### What the task asks
Transcribe all of the material exactly.
— begin Data —
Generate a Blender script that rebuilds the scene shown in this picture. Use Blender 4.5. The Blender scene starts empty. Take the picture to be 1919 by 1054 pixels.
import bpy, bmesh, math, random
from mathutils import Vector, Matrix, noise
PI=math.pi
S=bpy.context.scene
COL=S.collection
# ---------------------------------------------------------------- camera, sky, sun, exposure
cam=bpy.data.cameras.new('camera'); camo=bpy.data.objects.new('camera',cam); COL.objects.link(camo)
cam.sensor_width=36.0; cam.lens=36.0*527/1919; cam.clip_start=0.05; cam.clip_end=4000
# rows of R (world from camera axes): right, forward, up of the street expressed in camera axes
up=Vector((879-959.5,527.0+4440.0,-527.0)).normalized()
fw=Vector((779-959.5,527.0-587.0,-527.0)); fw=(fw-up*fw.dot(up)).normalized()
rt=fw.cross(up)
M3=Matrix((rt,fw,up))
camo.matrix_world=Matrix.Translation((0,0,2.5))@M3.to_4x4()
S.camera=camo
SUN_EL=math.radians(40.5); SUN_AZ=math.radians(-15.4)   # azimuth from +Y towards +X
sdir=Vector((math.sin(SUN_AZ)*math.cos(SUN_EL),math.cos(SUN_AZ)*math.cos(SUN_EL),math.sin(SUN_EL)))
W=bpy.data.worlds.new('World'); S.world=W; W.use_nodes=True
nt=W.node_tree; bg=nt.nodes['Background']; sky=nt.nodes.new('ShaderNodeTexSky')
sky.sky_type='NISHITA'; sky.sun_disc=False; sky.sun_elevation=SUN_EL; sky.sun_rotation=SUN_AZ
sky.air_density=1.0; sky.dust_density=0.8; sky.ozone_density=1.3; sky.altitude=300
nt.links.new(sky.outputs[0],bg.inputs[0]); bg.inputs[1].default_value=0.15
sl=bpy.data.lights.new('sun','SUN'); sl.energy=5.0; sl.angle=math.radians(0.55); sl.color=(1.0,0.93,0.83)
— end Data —
### Complete answer
Generate a Blender script that rebuilds the scene shown in this picture. Use Blender 4.5. The Blender scene starts empty. Take the picture to be 1919 by 1054 pixels.
import bpy, bmesh, math, random
from mathutils import Vector, Matrix, noise
PI=math.pi
S=bpy.context.scene
COL=S.collection
# ---------------------------------------------------------------- camera, sky, sun, exposure
cam=bpy.data.cameras.new('camera'); camo=bpy.data.objects.new('camera',cam); COL.objects.link(camo)
cam.sensor_width=36.0; cam.lens=36.0*527/1919; cam.clip_start=0.05; cam.clip_end=4000
# rows of R (world from camera axes): right, forward, up of the street expressed in camera axes
up=Vector((879-959.5,527.0+4440.0,-527.0)).normalized()
fw=Vector((779-959.5,527.0-587.0,-527.0)); fw=(fw-up*fw.dot(up)).normalized()
rt=fw.cross(up)
M3=Matrix((rt,fw,up))
camo.matrix_world=Matrix.Translation((0,0,2.5))@M3.to_4x4()
S.camera=camo
SUN_EL=math.radians(40.5); SUN_AZ=math.radians(-15.4)   # azimuth from +Y towards +X
sdir=Vector((math.sin(SUN_AZ)*math.cos(SUN_EL),math.cos(SUN_AZ)*math.cos(SUN_EL),math.sin(SUN_EL)))
W=bpy.data.worlds.new('World'); S.world=W; W.use_nodes=True
nt=W.node_tree; bg=nt.nodes['Background']; sky=nt.nodes.new('ShaderNodeTexSky')
sky.sky_type='NISHITA'; sky.sun_disc=False; sky.sun_elevation=SUN_EL; sky.sun_rotation=SUN_AZ
sky.air_density=1.0; sky.dust_density=0.8; sky.ozone_density=1.3; sky.altitude=300
nt.links.new(sky.outputs[0],bg.inputs[0]); bg.inputs[1].default_value=0.15
sl=bpy.data.lights.new('sun','SUN'); sl.energy=5.0; sl.angle=math.radians(0.55); sl.color=(1.0,0.93,0.83)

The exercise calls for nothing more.